The primary aim of my ERC Advanced Grant was to design, build and commission a new astronomical instrument called HiPERCAM. HiPERCAM is a high-speed camera for the study of rapid variability in the Universe, which allows us to study compact objects of all classes, including black holes, neutron stars, white dwarfs, brown dwarfs, exoplanets and the minor bodies of the Solar System. The resulting data will enable us to help answer the questions: What are the progenitors of type Ia supernovae? What are the properties of exoplanet atmospheres? What is the equation of state of the degenerate matter found in white dwarfs and neutron stars? What is the nature of the flow of matter close to the event horizon of black holes? What gravitational wave signals are likely to be detected by the next generation of space-based detectors? What are the properties of the dwarf planets in the Kuiper belt?

HiPERCAM builds on the success of my previous instrument, ULTRACAM, with very significant improvements in performance thanks to the use of the latest technologies. HiPERCAM uses 4 dichroic beamsplitters to image simultaneously in 5 optical channels covering the ugriz optical bands. Frame rates of over 1000 per second are achievable using an ESO CCD controller (NGC), with every frame GPS timestamped. The detectors are custom-made, frame-transfer CCDs from e2v, with 4 low-noise outputs, mounted in small thermoelectrically-cooled heads operated at 180 K, resulting in virtually no dark current. The two reddest CCDs are deep-depletion devices with anti-etaloning, providing high quantum efficiencies across the red part of the spectrum with no fringing. The instrument also incorporates a novel comparison-star pick-off system for improved differential photometry of the brightest targets, such as the host stars of transiting exoplanets.
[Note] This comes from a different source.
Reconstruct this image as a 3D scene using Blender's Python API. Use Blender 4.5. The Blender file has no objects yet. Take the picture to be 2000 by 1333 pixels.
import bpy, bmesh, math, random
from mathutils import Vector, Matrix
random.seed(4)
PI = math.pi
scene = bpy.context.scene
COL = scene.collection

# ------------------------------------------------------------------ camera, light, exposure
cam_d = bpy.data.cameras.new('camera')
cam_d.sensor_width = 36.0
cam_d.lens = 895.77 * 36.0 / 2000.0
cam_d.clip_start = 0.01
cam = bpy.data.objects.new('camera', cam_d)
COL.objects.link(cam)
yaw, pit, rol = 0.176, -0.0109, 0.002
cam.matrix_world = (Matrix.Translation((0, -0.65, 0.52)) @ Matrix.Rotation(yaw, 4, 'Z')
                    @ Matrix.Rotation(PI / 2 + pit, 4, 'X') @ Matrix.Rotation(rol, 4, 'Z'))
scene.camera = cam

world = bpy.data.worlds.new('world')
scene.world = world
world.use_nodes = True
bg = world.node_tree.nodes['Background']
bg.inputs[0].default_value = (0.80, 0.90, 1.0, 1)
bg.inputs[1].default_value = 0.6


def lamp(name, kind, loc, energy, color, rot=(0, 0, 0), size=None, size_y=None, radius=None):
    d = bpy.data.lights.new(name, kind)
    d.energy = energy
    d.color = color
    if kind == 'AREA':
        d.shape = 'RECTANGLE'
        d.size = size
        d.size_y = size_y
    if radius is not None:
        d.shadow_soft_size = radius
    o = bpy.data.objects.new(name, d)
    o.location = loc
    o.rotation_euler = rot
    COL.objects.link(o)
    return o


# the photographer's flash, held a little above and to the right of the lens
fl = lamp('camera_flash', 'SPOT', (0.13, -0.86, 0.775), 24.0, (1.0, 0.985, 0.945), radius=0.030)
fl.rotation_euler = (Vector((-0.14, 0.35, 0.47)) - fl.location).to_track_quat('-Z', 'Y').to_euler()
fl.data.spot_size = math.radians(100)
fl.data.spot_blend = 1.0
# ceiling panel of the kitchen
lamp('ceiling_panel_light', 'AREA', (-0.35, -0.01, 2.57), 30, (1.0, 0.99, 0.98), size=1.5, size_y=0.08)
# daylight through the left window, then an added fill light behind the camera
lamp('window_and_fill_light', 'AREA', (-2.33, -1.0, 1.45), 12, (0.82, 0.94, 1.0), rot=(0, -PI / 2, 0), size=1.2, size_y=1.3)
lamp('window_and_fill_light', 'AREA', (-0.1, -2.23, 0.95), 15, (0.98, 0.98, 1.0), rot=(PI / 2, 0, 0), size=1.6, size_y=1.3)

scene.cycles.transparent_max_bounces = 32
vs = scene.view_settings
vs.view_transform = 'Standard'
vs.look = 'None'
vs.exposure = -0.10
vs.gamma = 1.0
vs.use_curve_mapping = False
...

HiPERCAM was commissioned on the world's largest optical/infrared telescope - the 10.4m Gran Telescopio Canarias (GTC) on La Palma - in February 2018. HiPERCAM has already been used for 66 nights on the GTC and two of the first tranche of papers have been published in Nature Astronomy. With its ability to do both high-speed and deep simultaneous ugriz imaging, HiPERCAM is arguably the world’s leading optical camera for astronomy, able to study sources to g~23 mag in 1 s and g~28 mag in 1 hr.